Qualcomm's deal to acquire Flarion -- which develops orthogonal frequency division multiplex access (OFDMA) technology and is credited with inventing FLASH-OFDM technology for mobile broadband Internet protocol services -- is worth as much as US$800 million in cash and stock.
At the time it was announced, Qualcomm appeared eager to obtain technological insurance for its CDMA technology, which the company says will translate well to the broadband wireless world.
Irregular Regulation?
The DOJ said the action was a reminder that mergers must wait for the green light from regulators.
"Merging parties must continue to operate independently until the end of the premerger waiting period," said Thomas O. Barnett, assistant attorney general of the antitrust division. Keeping businesses separate is necessary to ensure that combinations do not have to be taken apart later in cases where antitrust issues are present, he added.

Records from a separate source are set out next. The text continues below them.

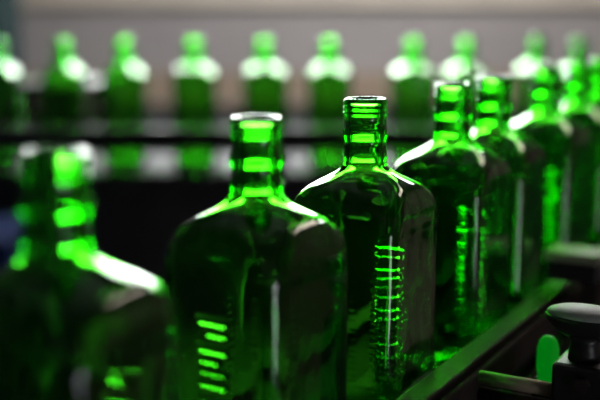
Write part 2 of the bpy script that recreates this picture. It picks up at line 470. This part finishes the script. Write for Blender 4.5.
# ledge at camera height and beige panel low on the back wall
zl = at_y(300, 6, YB).z; zb = at_y(300, 72, YB).z
link('trim_1', bx(XL, XR, YB - .03, YB, zl, zl + .12, bev=.004), M['trim'], kind='structure')
zd = at_y(300, 104, YB).z
link('trim_2', bx(XL, XR, YB - .02, YB, zd, zb, bev=.002), M['beige'], kind='structure')
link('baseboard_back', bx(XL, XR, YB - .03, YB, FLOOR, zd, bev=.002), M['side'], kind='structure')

# ceiling lamps
def lamp(x, y, w, l, z, label, m='diff'):
    t = thing('ceiling_light', label, 'ceiling light', (x, y, z), 0, 'ceiling lights over the line')
    link('housing', bx(-w / 2 - .02, w / 2 + .02, -l / 2 - .02, l / 2 + .02, 0, .06, bev=.004), M['wframe'], t)
    link('diffuser', bx(-w / 2, w / 2, -l / 2, l / 2, -.012, .0, bev=.003), M[m], t)
    link('hanger', bx(-.01, .01, -.01, .01, .06, ZC - z), M['wframe'], t)
lamp(.25, 2.55, 1.5, .34, 1.05, 'long white ceiling light hanging over the back row of bottles', 'diff2')
lamp(1.3, 2.2, .3, 1.2, 1.7, 'warm ceiling light hanging over the right end of the line', 'diff3')

w = bpy.data.worlds.new('hall_air'); sc.world = w; w.use_nodes = True
w.node_tree.nodes['Background'].inputs[0].default_value = (.75, .8, .9, 1)
w.node_tree.nodes['Background'].inputs[1].default_value = .05

# ---------------------------------------------------------------- camera
cam = bpy.data.cameras.new('camera'); co = bpy.data.objects.new('camera', cam); C.objects.link(co)
co.location = (0, 0, HC); co.rotation_euler = (PI / 2 - PITCH, 0, 0)
cam.sensor_width = 36; cam.lens = F / 600 * 36; cam.clip_start = .01
cam.dof.use_dof = True
X3, Y3 = FPOS[2]
cam.dof.focus_distance = (Y3 - .012) * cp + .08 * sp
cam.dof.aperture_fstop = cam.lens / 21.0
sc.camera = co
sc.view_settings.view_transform = 'Standard'; sc.view_settings.look = 'None'
sc.view_settings.exposure = 0; sc.view_settings.gamma = 1; sc.view_settings.use_curve_mapping = False
cy = sc.cycles
cy.use_denoising = True
cy.max_bounces = 24; cy.transmission_bounces = 24; cy.glossy_bounces = 8; cy.diffuse_bounces = 3
cy.transparent_max_bounces = 8
cy.sample_clamp_indirect = 8; cy.blur_glossy = 0.2
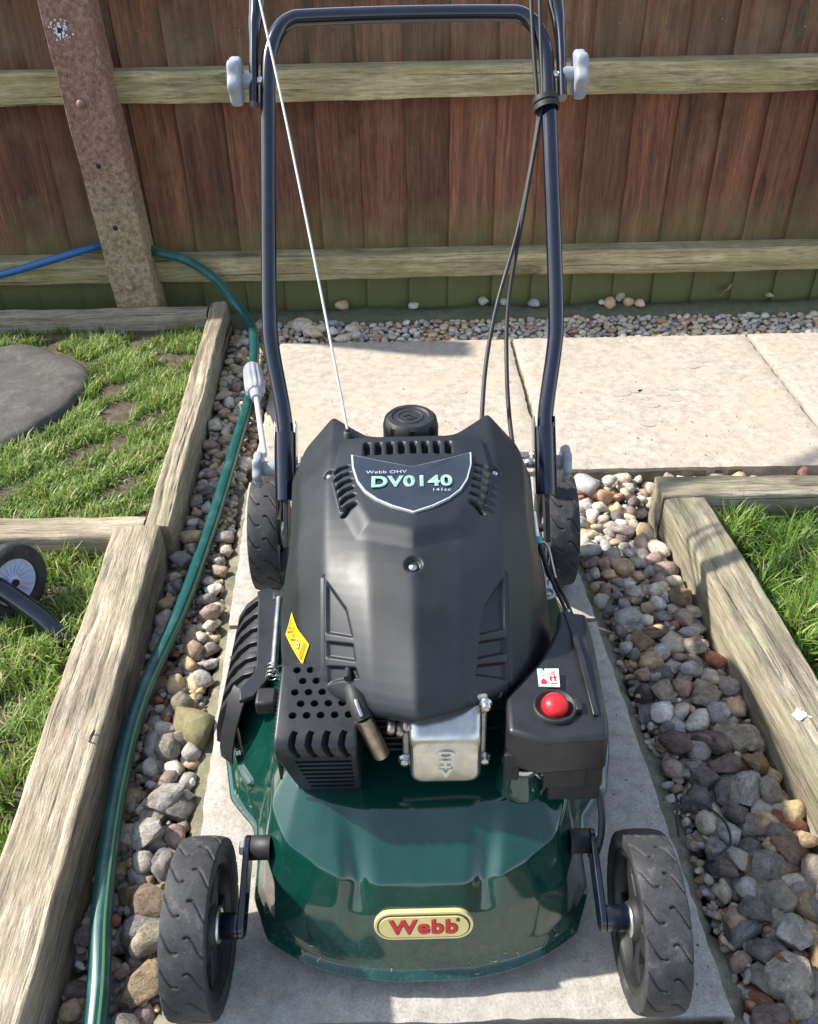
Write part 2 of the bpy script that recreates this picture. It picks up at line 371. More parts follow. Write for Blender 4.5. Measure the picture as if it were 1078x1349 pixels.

The fact that Qualcomm was targeted for jumping the gun has generated some head scratching; provisions like the one in the Flarion deal are not uncommon in the telecommunications and technology spaces.
Such provisions may protect buyers by limiting how much of its technology the company being acquired can license before the deal is consummated. For instance, a buyer would want to ensure that a target didn't license its technology too broadly, thereby reducing the value of the acquisition after the price was set.
At least in theory, a firm could even license technology to a buyer's rival without the protections, noted American Technology Research analyst Albert Lin. He said another reason for gun-jumping is the need for speed when it comes to integrations, with many companies eager to use the antitrust waiting period to begin work on the merger transition.
"A close examination of deals in the telecom space would probably show that a lot of deals had some language that could be considered gun jumping," he added. "Everyone is racing the clock to avoid getting bogged down by integration."